— Exercise description —
Retype exactly the lines below, beginning with the first and ending with the line where "return tag(o, label, cat, group)" appears.
* BEGIN *
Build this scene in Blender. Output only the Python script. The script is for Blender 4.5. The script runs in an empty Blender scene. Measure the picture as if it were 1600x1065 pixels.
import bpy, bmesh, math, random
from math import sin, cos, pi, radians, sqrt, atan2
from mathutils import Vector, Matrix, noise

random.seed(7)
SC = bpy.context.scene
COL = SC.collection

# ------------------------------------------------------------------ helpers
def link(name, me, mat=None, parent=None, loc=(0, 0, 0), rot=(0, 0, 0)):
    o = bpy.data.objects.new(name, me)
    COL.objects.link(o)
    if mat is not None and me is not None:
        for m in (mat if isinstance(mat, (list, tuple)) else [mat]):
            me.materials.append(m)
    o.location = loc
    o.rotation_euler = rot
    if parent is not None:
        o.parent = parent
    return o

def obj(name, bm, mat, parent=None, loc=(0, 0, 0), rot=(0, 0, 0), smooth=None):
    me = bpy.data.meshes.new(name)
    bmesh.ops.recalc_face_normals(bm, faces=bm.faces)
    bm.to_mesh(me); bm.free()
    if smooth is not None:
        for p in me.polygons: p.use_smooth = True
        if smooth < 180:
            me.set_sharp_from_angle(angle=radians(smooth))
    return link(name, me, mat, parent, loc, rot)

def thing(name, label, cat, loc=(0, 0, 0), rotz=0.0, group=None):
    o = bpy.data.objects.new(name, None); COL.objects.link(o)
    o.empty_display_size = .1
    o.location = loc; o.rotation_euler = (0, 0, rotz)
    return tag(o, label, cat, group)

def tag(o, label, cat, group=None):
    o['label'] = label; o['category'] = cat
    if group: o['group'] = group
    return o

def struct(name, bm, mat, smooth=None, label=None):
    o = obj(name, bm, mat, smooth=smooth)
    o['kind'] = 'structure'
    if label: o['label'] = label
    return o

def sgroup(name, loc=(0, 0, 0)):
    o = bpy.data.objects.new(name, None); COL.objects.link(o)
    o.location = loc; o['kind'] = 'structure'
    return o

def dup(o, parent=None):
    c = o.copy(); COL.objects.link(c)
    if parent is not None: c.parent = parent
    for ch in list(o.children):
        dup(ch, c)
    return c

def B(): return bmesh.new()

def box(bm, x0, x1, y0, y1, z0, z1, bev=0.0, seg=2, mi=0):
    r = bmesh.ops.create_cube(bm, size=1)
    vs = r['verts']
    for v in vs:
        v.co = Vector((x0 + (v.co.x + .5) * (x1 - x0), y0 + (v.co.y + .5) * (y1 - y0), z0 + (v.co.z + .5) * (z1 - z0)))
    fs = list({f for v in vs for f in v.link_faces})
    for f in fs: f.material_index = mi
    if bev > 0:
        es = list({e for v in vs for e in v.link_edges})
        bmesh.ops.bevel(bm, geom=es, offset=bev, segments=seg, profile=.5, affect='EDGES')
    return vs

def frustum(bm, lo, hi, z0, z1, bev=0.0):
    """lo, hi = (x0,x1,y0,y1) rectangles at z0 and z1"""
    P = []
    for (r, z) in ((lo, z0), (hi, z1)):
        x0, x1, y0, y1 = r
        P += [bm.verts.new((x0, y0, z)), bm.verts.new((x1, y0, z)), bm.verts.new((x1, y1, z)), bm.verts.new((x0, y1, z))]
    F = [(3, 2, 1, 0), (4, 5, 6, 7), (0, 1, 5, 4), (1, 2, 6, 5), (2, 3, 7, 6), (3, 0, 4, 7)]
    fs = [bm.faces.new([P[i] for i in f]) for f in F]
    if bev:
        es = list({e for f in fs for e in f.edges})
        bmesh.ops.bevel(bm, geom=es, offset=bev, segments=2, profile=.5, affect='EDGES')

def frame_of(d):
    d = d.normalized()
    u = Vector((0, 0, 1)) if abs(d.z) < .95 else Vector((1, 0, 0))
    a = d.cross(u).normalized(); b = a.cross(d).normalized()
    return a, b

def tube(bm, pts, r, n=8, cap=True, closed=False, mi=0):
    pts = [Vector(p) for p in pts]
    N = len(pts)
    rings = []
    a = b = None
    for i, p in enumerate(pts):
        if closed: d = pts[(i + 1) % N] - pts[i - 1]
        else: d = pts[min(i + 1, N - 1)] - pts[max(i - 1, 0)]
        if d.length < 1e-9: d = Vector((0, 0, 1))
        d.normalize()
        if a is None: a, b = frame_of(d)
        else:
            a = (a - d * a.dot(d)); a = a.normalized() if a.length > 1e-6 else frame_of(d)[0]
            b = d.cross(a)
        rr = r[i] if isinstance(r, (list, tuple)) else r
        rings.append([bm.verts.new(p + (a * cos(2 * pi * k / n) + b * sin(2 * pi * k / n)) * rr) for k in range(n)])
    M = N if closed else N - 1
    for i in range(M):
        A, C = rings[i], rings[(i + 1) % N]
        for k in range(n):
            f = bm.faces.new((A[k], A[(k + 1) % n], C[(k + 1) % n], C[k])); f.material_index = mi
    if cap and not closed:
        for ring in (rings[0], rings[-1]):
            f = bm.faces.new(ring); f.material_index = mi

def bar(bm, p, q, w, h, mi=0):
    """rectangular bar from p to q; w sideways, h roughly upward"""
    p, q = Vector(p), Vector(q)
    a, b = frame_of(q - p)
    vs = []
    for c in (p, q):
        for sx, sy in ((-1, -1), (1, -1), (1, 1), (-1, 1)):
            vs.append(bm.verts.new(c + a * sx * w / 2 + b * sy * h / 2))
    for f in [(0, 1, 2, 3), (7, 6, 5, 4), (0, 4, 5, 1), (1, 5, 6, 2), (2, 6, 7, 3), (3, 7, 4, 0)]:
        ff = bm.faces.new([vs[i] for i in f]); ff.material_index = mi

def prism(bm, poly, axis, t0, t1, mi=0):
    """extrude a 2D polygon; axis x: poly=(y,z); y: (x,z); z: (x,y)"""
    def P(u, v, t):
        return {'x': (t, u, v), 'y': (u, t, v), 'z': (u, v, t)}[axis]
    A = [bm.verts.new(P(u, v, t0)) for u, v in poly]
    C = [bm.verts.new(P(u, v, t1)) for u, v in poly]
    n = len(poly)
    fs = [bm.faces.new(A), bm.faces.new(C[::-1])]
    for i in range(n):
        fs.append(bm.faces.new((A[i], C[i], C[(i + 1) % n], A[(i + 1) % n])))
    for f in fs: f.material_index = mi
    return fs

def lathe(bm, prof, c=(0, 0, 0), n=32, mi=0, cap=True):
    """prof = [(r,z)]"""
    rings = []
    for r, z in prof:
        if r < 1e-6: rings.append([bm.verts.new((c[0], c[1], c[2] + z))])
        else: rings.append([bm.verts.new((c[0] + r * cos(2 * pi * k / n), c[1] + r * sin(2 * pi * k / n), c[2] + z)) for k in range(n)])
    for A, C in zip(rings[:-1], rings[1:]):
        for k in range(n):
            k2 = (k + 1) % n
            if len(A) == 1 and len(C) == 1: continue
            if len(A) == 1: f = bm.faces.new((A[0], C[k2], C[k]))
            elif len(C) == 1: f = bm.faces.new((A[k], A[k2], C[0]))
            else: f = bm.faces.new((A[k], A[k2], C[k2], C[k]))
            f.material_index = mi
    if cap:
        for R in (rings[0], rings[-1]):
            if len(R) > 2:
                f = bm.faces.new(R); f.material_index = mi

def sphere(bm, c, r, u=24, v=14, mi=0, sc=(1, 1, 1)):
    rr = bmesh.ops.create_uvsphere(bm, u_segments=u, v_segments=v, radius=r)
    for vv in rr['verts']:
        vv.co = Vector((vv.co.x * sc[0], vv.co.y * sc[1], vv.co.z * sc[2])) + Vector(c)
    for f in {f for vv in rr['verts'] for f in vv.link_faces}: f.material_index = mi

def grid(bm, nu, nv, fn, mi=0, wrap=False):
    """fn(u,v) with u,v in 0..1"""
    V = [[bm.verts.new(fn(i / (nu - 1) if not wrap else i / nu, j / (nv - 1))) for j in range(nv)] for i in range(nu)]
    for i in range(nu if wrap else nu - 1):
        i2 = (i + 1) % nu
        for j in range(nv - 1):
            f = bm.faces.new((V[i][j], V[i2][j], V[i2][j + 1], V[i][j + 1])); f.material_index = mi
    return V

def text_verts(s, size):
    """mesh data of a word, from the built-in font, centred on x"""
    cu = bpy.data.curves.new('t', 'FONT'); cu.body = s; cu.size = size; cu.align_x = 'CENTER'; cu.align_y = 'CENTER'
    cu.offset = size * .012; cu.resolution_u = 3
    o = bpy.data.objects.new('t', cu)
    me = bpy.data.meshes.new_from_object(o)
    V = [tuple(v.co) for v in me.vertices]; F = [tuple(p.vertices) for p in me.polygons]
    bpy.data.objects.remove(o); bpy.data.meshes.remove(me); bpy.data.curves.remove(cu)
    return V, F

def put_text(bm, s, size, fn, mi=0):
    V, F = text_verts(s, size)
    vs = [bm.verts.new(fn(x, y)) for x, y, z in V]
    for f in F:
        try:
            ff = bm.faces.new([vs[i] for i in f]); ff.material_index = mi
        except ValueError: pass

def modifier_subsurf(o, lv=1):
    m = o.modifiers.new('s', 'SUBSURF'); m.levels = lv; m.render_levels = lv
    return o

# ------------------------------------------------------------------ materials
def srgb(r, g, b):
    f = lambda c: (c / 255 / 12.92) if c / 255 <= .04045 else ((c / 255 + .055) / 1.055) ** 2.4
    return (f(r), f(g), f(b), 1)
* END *
— Right answer —
Build this scene in Blender. Output only the Python script. The script is for Blender 4.5. The script runs in an empty Blender scene. Measure the picture as if it were 1600x1065 pixels.
import bpy, bmesh, math, random
from math import sin, cos, pi, radians, sqrt, atan2
from mathutils import Vector, Matrix, noise

random.seed(7)
SC = bpy.context.scene
COL = SC.collection

# ------------------------------------------------------------------ helpers
def link(name, me, mat=None, parent=None, loc=(0, 0, 0), rot=(0, 0, 0)):
    o = bpy.data.objects.new(name, me)
    COL.objects.link(o)
    if mat is not None and me is not None:
        for m in (mat if isinstance(mat, (list, tuple)) else [mat]):
            me.materials.append(m)
    o.location = loc
    o.rotation_euler = rot
    if parent is not None:
        o.parent = parent
    return o

def obj(name, bm, mat, parent=None, loc=(0, 0, 0), rot=(0, 0, 0), smooth=None):
    me = bpy.data.meshes.new(name)
    bmesh.ops.recalc_face_normals(bm, faces=bm.faces)
    bm.to_mesh(me); bm.free()
    if smooth is not None:
        for p in me.polygons: p.use_smooth = True
        if smooth < 180:
            me.set_sharp_from_angle(angle=radians(smooth))
    return link(name, me, mat, parent, loc, rot)

def thing(name, label, cat, loc=(0, 0, 0), rotz=0.0, group=None):
    o = bpy.data.objects.new(name, None); COL.objects.link(o)
    o.empty_display_size = .1
    o.location = loc; o.rotation_euler = (0, 0, rotz)
    return tag(o, label, cat, group)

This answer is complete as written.